Stephanie Morgan, Bernie Madoff’s daughter-in-law and my old colleague from George magazine, has signed a deal to write a memoir.

(The AP gets her name wrong in this wire story that ran in USA Today and the New York Times. Sigh.)

Good for Stephanie—she’s a good person, she probably needs the money, and I expect she has an amazing, if sad, story to tell. (Her husband, Mark Madoff, hanged himself.)

But I was intrigued to find that the book was repped by one Steve Troha, a literary agent of no great renown. (Don’t mean that in a bad way, he’s just not well known—and this is a book that any agent in the world would have repped.)

I thought I recognized the name, and turns out I did: Troha is also representing Rosemarie Terenzio, the former assistant to John Kennedy who once criticized me vociferously for writing American Son but is now writing a memoir of her own (and more power to her for it, I say).

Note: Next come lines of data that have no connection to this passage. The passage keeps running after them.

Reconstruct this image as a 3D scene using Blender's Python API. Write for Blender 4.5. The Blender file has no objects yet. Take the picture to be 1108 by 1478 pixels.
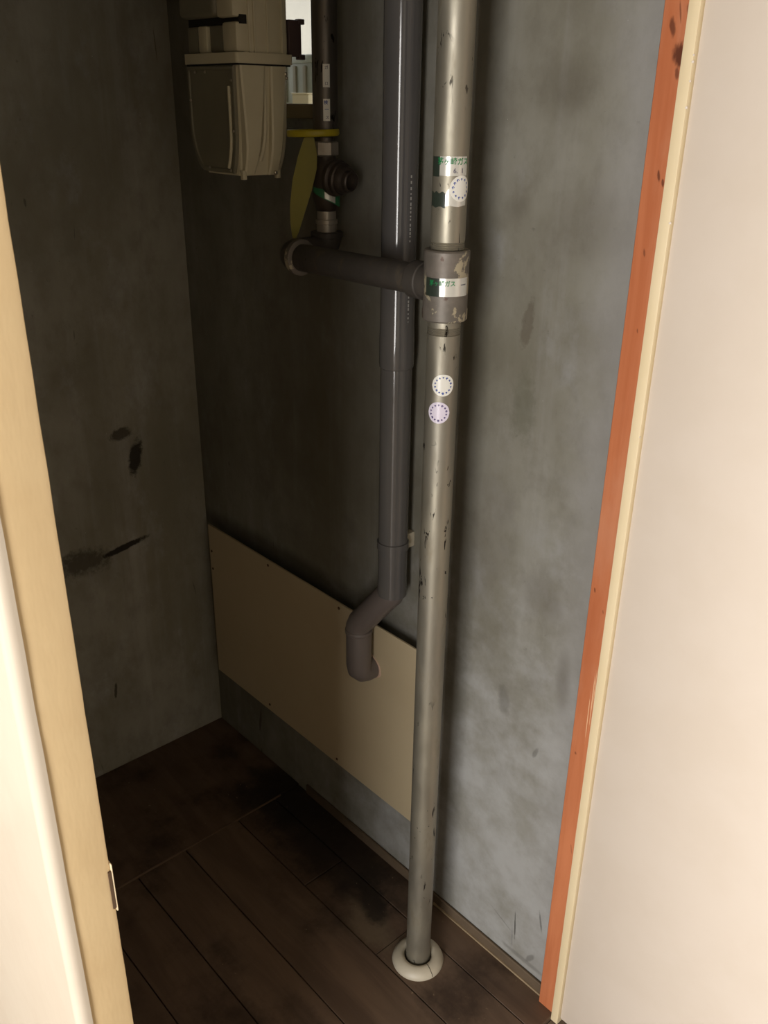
import bpy, bmesh, math, random
from mathutils import Vector, Matrix, noise
random.seed(7)
scene = bpy.context.scene
C = scene.collection

# ------------------------------------------------------------------ camera
cam_d = bpy.data.cameras.new('camera'); cam = bpy.data.objects.new('camera', cam_d); C.objects.link(cam)
_r = Vector((0.6714, 0.7409, 0.0133)); _d = Vector((0.3172, -0.2712, -0.9088)); _f = Vector((-0.6697, 0.6144, -0.4171))
cam.matrix_world = Matrix(((_r.x, -_d.x, -_f.x, 1.8267), (_r.y, -_d.y, -_f.y, -1.0597), (_r.z, -_d.z, -_f.z, 1.6), (0, 0, 0, 1)))
cam_d.sensor_fit = 'VERTICAL'; cam_d.sensor_height = 36.0; cam_d.lens = 1285.67 * 36.0 / 1478.0
cam_d.clip_start = 0.02; cam_d.clip_end = 60
scene.camera = cam

# ------------------------------------------------------------------ light
w = bpy.data.worlds.new('sky'); scene.world = w; w.use_nodes = True
w.node_tree.nodes['Background'].inputs[0].default_value = (0.95, 0.97, 1.0, 1)
w.node_tree.nodes['Background'].inputs[1].default_value = 1.4
# daylight entering by the room's big window (wall_window, y = -3.3)
ld = bpy.data.lights.new('window_daylight', 'AREA'); ld.shape = 'RECTANGLE'; ld.size = 1.3; ld.size_y = 1.95
ld.energy = 121; ld.color = (1.0, 0.965, 0.92)
lo = bpy.data.objects.new('window_daylight', ld); C.objects.link(lo)
lo.location = (2.60, -3.36, 1.05); lo.rotation_euler = (math.radians(90), 0, 0)   # -Z of the lamp points to +Y
ld2 = bpy.data.lights.new('second_window_daylight', 'AREA'); ld2.shape = 'RECTANGLE'; ld2.size = 1.2; ld2.size_y = 1.95
ld2.energy = 52; ld2.color = (1.0, 0.965, 0.92)
lo2 = bpy.data.objects.new('second_window_daylight', ld2); C.objects.link(lo2)
lo2.location = (0.75, -3.36, 1.05); lo2.rotation_euler = (math.radians(90), 0, 0)
vs = scene.view_settings
vs.view_transform = 'Standard'; vs.look = 'None'; vs.gamma = 1.0; vs.exposure = 0.0; vs.use_curve_mapping = False

# ------------------------------------------------------------------ materials
def srgb(r, g, b):
    f = lambda c: (c / 12.92 if c <= 0.04045 else ((c + 0.055) / 1.055) ** 2.4)
    return (f(r / 255), f(g / 255), f(b / 255), 1)

class M:
    """small node-tree writer"""
    def __init__(s, name, rough=0.6, metal=0.0, spec=0.5, color=None):
        s.m = bpy.data.materials.new(name); s.m.use_nodes = True
        s.n = s.m.node_tree.nodes; s.l = s.m.node_tree.links
        s.b = s.n['Principled BSDF']
        s.b.inputs['Roughness'].default_value = rough; s.b.inputs['Metallic'].default_value = metal
        s.b.inputs['Specular IOR Level'].default_value = spec
        if color: s.b.inputs['Base Color'].default_value = color
        s._co = None
    def co(s):
        if s._co is None: s._co = s.n.new('ShaderNodeTexCoord').outputs['Object']
        return s._co
    def set(s, sock, v):
        if hasattr(v, 'is_linked') or hasattr(v, 'links'): s.l.new(v, sock)
        else: sock.default_value = v
    def mapping(s, loc=(0, 0, 0), rot=(0, 0, 0), scale=(1, 1, 1), src=None):
        n = s.n.new('ShaderNodeMapping'); s.l.new(src or s.co(), n.inputs[0])
        n.inputs['Location'].default_value = loc; n.inputs['Rotation'].default_value = rot; n.inputs['Scale'].default_value = scale
        return n.outputs[0]
    def noise(s, scale, detail=4, rough=0.55, stretch=(1, 1, 1), distort=0.0, off=(0, 0, 0)):
        n = s.n.new('ShaderNodeTexNoise'); s.l.new(s.mapping(scale=stretch, loc=off), n.inputs['Vector'])
        n.inputs['Scale'].default_value = scale; n.inputs['Detail'].default_value = detail
        n.inputs['Roughness'].default_value = rough; n.inputs['Distortion'].default_value = distort
        return n.outputs['Fac']
    def ramp(s, fac, lo, hi, a=0.0, b=1.0):
        n = s.n.new('ShaderNodeMapRange'); n.interpolation_type = 'SMOOTHSTEP'
        s.set(n.inputs['Value'], fac); n.inputs['From Min'].default_value = lo; n.inputs['From Max'].default_value = hi
        n.inputs['To Min'].default_value = a; n.inputs['To Max'].default_value = b
        return n.outputs['Result']
    def math(s, op, a, b=0.0):
        n = s.n.new('ShaderNodeMath'); n.operation = op; s.set(n.inputs[0], a); s.set(n.inputs[1], b); return n.outputs[0]
    def mix(s, fac, a, b):
        n = s.n.new('ShaderNodeMix'); n.data_type = 'RGBA'; s.set(n.inputs[0], fac); s.set(n.inputs[6], a); s.set(n.inputs[7], b)
        return n.outputs[2]
    def blob(s, c, size, rot=(0, 0, 0), nz=None, k=0.6, edge=0.25):
        """1 inside an ellipsoid of half sizes `size` about c (ragged by noise nz)"""
        v = s.n.new('ShaderNodeVectorMath'); v.operation = 'SUBTRACT'; s.l.new(s.co(), v.inputs[0]); v.inputs[1].default_value = c
        r = s.n.new('ShaderNodeVectorRotate'); r.rotation_type = 'EULER_XYZ'; s.l.new(v.outputs[0], r.inputs['Vector']); r.inputs['Rotation'].default_value = rot
        d = s.n.new('ShaderNodeVectorMath'); d.operation = 'DIVIDE'; s.l.new(r.outputs[0], d.inputs[0]); d.inputs[1].default_value = size
        L = s.n.new('ShaderNodeVectorMath'); L.operation = 'LENGTH'; s.l.new(d.outputs[0], L.inputs[0])
        x = L.outputs['Value']
        if nz is not None: x = s.math('ADD', x, s.math('MULTIPLY', s.math('SUBTRACT', nz, 0.5), k * 2))
        return s.ramp(x, 1.0 - edge, 1.0 + edge, 1.0, 0.0)
    def base(s, c): s.l.new(c, s.b.inputs['Base Color'])
    def rough(s, v): s.set(s.b.inputs['Roughness'], v)
    def bump(s, h, strength=0.3, dist=0.002):
        n = s.n.new('ShaderNodeBump'); n.inputs['Strength'].default_value = strength; n.inputs['Distance'].default_value = dist
        s.set(n.inputs['Height'], h); s.l.new(n.outputs[0], s.b.inputs['Normal'])

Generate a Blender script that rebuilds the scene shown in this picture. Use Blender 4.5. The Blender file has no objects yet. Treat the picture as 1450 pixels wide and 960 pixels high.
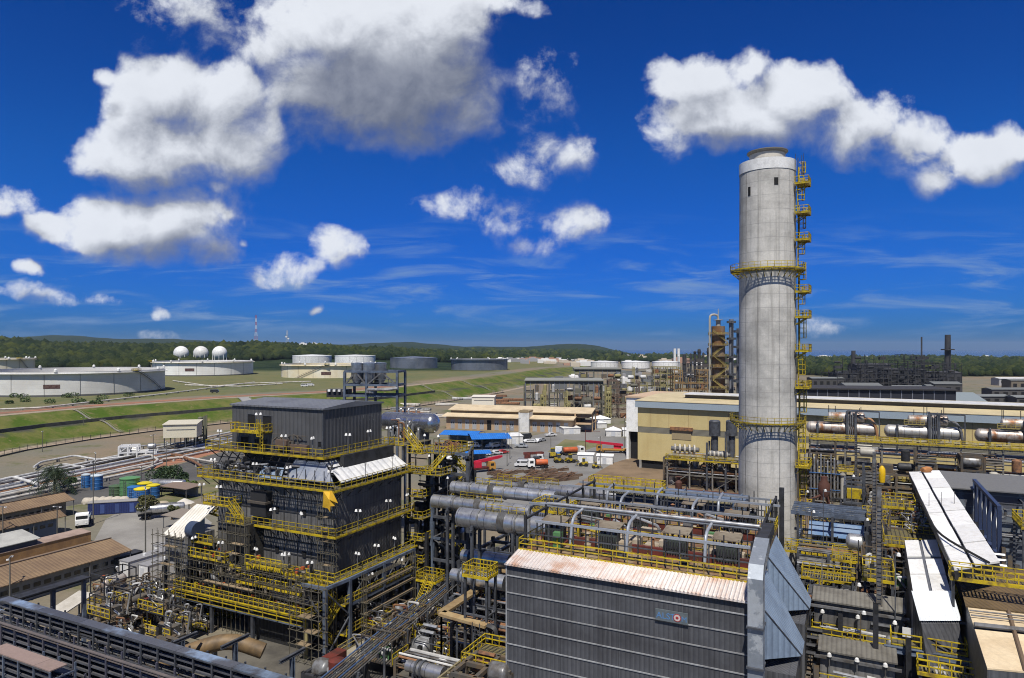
import bpy, math, random
import numpy as np
from mathutils import Vector, Matrix
random.seed(7)
S = bpy.context.scene
COL = S.collection
PI = math.pi
F_PX, HOR, CAMH = 967.0, 492.0, 38.0          # focal length in photo pixels, horizon row, camera height

# ------------------------------------------------------------------ camera, sky, sun, exposure
cd = bpy.data.cameras.new("camera"); cam = bpy.data.objects.new("camera", cd); COL.objects.link(cam)
cam.location = (0, 0, CAMH); cam.rotation_euler = (PI/2, 0, 0)
cd.sensor_width = 36; cd.lens = 36*F_PX/1450; cd.shift_y = (HOR-480)/1450
cd.clip_start = .5; cd.clip_end = 60000
S.camera = cam
S.render.resolution_x, S.render.resolution_y = 1024, 678
S.view_settings.view_transform = 'Standard'; S.view_settings.look = 'None'
S.view_settings.gamma = 1; S.view_settings.use_curve_mapping = False
S.view_settings.exposure = 0.25
S.render.engine = 'CYCLES'
S.cycles.filter_width = 1.05; S.cycles.use_adaptive_sampling = True; S.cycles.adaptive_threshold = .02; S.cycles.max_bounces = 5; S.cycles.diffuse_bounces = 2; S.cycles.glossy_bounces = 2
S.cycles.volume_bounces = 0; S.cycles.transparent_max_bounces = 8
SUN_EL, SUN_AZ = math.radians(60), math.radians(187)     # azimuth clockwise from +Y
sdir = Vector((math.sin(SUN_AZ)*math.cos(SUN_EL), math.cos(SUN_AZ)*math.cos(SUN_EL), math.sin(SUN_EL)))
sl = bpy.data.lights.new("sun", 'SUN'); sl.energy = 4.6; sl.angle = math.radians(.53); sl.color = (1, .95, .86)
so = bpy.data.objects.new("sun", sl); COL.objects.link(so); so.rotation_euler = sdir.to_track_quat('Z', 'Y').to_euler()

class NT:
    """tiny node-graph builder"""
    def __init__(s, tree): s.t = tree
    def n(s, typ, **kw):
        nd = s.t.nodes.new(typ)
        for k, v in kw.items(): setattr(nd, k, v)
        return nd
    def put(s, sock, v):
        if isinstance(v, bpy.types.NodeSocket): s.t.links.new(v, sock)
        elif v is not None:
            if isinstance(v, (tuple, list)) and len(v) == 3 and sock.type == 'RGBA': v = (*v, 1)
            sock.default_value = v
    def m(s, op, a, b=None, c=None, clamp=False):
        nd = s.n('ShaderNodeMath', operation=op, use_clamp=clamp)
        for i, v in enumerate((a, b, c)):
            if v is not None: s.put(nd.inputs[i], v)
        return nd.outputs[0]
    def vm(s, op, a, b=None, out=0):
        nd = s.n('ShaderNodeVectorMath', operation=op); s.put(nd.inputs[0], a)
        if b is not None: s.put(nd.inputs[1], b)
        return nd.outputs[out]
    def noise(s, vec, scale, detail=4, rough=.55, dist=0):
        nd = s.n('ShaderNodeTexNoise'); s.put(nd.inputs['Vector'], vec)
        nd.inputs['Scale'].default_value = scale; nd.inputs['Detail'].default_value = detail
        nd.inputs['Roughness'].default_value = rough; nd.inputs['Distortion'].default_value = dist
        return nd.outputs[0]
    def mix(s, f, a, b, mode='MIX'):
        nd = s.n('ShaderNodeMix', data_type='RGBA', blend_type=mode)
        s.put(nd.inputs[0], f); s.put(nd.inputs[6], a); s.put(nd.inputs[7], b)
        return nd.outputs[2]
    def step(s, x, lo, hi, a=0., b=1., smooth=True):
        nd = s.n('ShaderNodeMapRange', interpolation_type='SMOOTHSTEP' if smooth else 'LINEAR', clamp=True)
        s.put(nd.inputs[0], x)
        for i, v in zip((1, 2, 3, 4), (lo, hi, a, b)): s.put(nd.inputs[i], v)
        return nd.outputs[0]
    def scale(s, vec, sc):
        nd = s.n('ShaderNodeMapping'); s.put(nd.inputs[0], vec); nd.inputs['Scale'].default_value = sc
        return nd.outputs[0]

# ------------------------------------------------------------------ sky with cumulus clouds (laid out by direction)
W = bpy.data.worlds.new("World"); S.world = W; W.use_nodes = True
g = NT(W.node_tree); W.node_tree.nodes.clear()
sky = g.n('ShaderNodeTexSky', sky_type='NISHITA'); sky.sun_disc = False
sky.sun_elevation = SUN_EL; sky.sun_rotation = SUN_AZ
sky.altitude = 0; sky.air_density = 1.0; sky.dust_density = .35; sky.ozone_density = 3.5
tc = g.n('ShaderNodeTexCoord'); sep = g.n('ShaderNodeSeparateXYZ'); g.put(sep.inputs[0], tc.outputs['Generated'])
yy = g.m('MAXIMUM', sep.outputs[1], .05)
u = g.m('DIVIDE', sep.outputs[0], yy); v = g.m('DIVIDE', sep.outputs[2], yy)
cb = g.n('ShaderNodeCombineXYZ'); g.put(cb.inputs[0], u); g.put(cb.inputs[1], v)
P = cb.outputs[0]
def cloud_field(P, blobs, SM=0):
    cur = None
    for cx, cy, rx, ry, w in blobs:
        if SM: rx, ry = rx*SM, ry*SM
        c = ((cx-725)/F_PX, (HOR-cy)/F_PX, 0)
        d = g.vm('SUBTRACT', P, c)
        d = g.vm('MULTIPLY', d, (F_PX/rx, F_PX/ry, 0))
        q = g.vm('DOT_PRODUCT', d, d, out=1)
        f = g.m('MULTIPLY_ADD', q, -w, w)
        cur = f if cur is None else g.m('SMOOTH_MAX', cur, f, .25)
    return cur
wn = g.n('ShaderNodeTexNoise'); g.put(wn.inputs['Vector'], P); wn.inputs['Scale'].default_value = 9; wn.inputs['Detail'].default_value = 3
warp = g.vm('MULTIPLY', g.vm('SUBTRACT', wn.outputs[1], (.5, .5, .5)), (.075, .06, 0))
PW = g.vm('ADD', P, warp)
BLOBS = [  # px centre, radii, weight : left cumulus, upper big cloud, lower left, right cloud, small ones
 (190,150,62,80,1.1),(250,125,80,66,1.2),(310,145,80,75,1.2),(220,212,125,66,1.4),(310,205,90,70,1.2),(150,215,60,50,.9),(360,185,55,70,.8),(145,105,22,18,.7),
 (480,40,150,75,1.3),(600,40,120,95,1.3),(560,110,165,110,1.5),(450,120,100,85,1.),(640,130,85,80,.95),(690,10,75,28,.7),(395,60,70,55,.8),(560,185,130,35,.8),
 (200,318,130,60,1.35),(150,330,90,40,.9),(270,300,90,50,.9),(75,325,46,24,.9),(290,350,60,32,.7),(310,265,16,16,.8),
 (475,352,42,34,.62),(402,380,46,26,.5),(38,386,30,15,.6),(15,295,48,26,.5),
 (985,115,70,48,1.),(1060,95,45,32,.8),(1040,165,125,60,1.3),(1130,140,85,55,1.2),(1200,185,110,52,.95),(950,190,48,45,.65),(1290,205,75,42,.75),(1385,220,75,40,.95),(1430,205,48,28,.9),(1330,245,50,30,.8),
 (768,130,44,50,.2),(790,212,52,44,.40),(740,242,60,26,.25),(805,315,50,36,.42),(765,348,60,20,.34),(715,308,60,28,.26),(640,290,55,18,.18),
 (250,15,80,45,.3),(320,55,70,36,.28),(448,430,14,8,.5),(345,337,12,8,.5),(1160,466,40,10,.1),(225,437,14,7,.25),(150,422,30,8,.3),(60,420,70,14,.28),(225,470,40,8,.15)]
Fb = cloud_field(PW, BLOBS)
PO_ = g.vm('ADD', PW, (-.018, .045, 0))
Fo = cloud_field(PO_, BLOBS[:44])
n1 = g.noise(P, 12, 9, .60, .25)
ns = g.noise(P, 12, 7, .6, .25); n2 = g.noise(g.vm('ADD', P, (-.010, .020, 0)), 12, 7, .6, .25)
n3 = g.noise(P, 52, 4, .6)
F = g.m('ADD', g.m('MULTIPLY_ADD', g.m('SUBTRACT', n1, .5), 2.3, Fb), g.m('MULTIPLY', g.m('SUBTRACT', n3, .5), .6))
coarse = g.m('SUBTRACT', Fb, Fo)                       # positive near sunlit tops, negative under the base
soft = g.step(coarse, -.30, .25, 1.4, .62)            # crisp tops, ragged translucent bases
alpha = g.m('MULTIPLY', g.step(F, -.08, soft), g.step(Fb, -.75, -.1, 0, 1))
alpha = g.m('MULTIPLY', alpha, .97)
lit = g.m('MULTIPLY_ADD', coarse, 1.15, g.m('MULTIPLY', g.m('SUBTRACT', ns, n2), 2.5))
lit = g.step(lit, -.62, .92, .0, 1.)
DARK = [(550,140,170,90,1.2),(480,165,110,55,1.),(650,120,80,70,.9),(600,190,110,35,.9),(200,262,130,26,.5),(260,355,110,28,.7),(180,355,100,22,.6),(1050,205,110,26,.4),(1220,215,120,28,.4),(300,350,50,30,.6)]
dk = g.step(g.m('ADD', g.m('MAXIMUM', cloud_field(PW, DARK), 0), g.m('MULTIPLY', g.m('SUBTRACT', n1, .5), .5)), -.15, 1.05)
bright = g.m('MULTIPLY', g.m('MULTIPLY_ADD', lit, .72, .28), g.m('MULTIPLY_ADD', dk, -.72, 1.))
ccol = g.mix(bright, (.080, .10, .16), (.70, .73, .785))
# thin streaky veil near the horizon
st = g.noise(g.scale(P, (2.0, 14., 1)), 2.6, 6, .6, .6)
veil = g.m('MULTIPLY', g.step(st, .46, .72), g.m('MULTIPLY', g.step(v, .0, .04), g.step(v, .22, .09)))
veil = g.m('MULTIPLY', veil, .8)
# deepen the blue of the clear sky
hs = g.n('ShaderNodeHueSaturation'); hs.inputs['Saturation'].default_value = 1.22; hs.inputs['Value'].default_value = 1.
g.put(hs.inputs['Color'], sky.outputs[0])
skyc = g.mix(1., hs.outputs[0], (.42, .82, 1.32), 'MULTIPLY')
gm = g.n('ShaderNodeGamma'); gm.inputs[1].default_value = 1.35
g.put(gm.inputs[0], skyc)
skyl = g.mix(1., g.mix(1., gm.outputs[0], (.0274, .0280, .0276), 'MULTIPLY'), g.mix(g.step(v, .0, .34), (.17, .47, .93), (.60, 1.03, 1.02)), 'MULTIPLY')
front = g.step(sep.outputs[1], .05, .2)
base = g.mix(g.m('MULTIPLY', veil, front), skyl, (.16, .27, .48))
full = g.mix(g.m('MULTIPLY', alpha, front), base, ccol)
# rest of the sky (overhead, behind): dim grey cloud added to neutralise the blue fill
else_ = g.m('MAXIMUM', g.m('SUBTRACT', 1., front), g.step(v, .58, .95))
oc_ = g.step(g.noise(tc.outputs['Generated'], 3.2, 4, .6), .44, .60)
oc_ = g.m('MULTIPLY', g.m('MULTIPLY', oc_, else_), g.step(sep.outputs[2], .02, .15))
full = g.mix(g.m('MULTIPLY', oc_, .85), full, (.17, .17, .175))
bg = g.n('ShaderNodeBackground'); g.put(bg.inputs[0], full); bg.inputs[1].default_value = 1.0
wo = g.n('ShaderNodeOutputWorld'); g.put(wo.inputs[0], bg.outputs[0])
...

Stephanie used to work in the George art department with designer Matt Berman, who was quoted talking nicely about her in the New York Post; Berman is repped by Terenzio, who runs her own PR firm.

And that’s why a little-known literary agent winds up with one of the hottest books in publishing…. Whether his client list is a good fit for Stephanie, I guess she’ll find out. How this book is packaged, edited and marketed is going to make a big difference for her, and could make her life either better or even harder. I hope it goes the right way.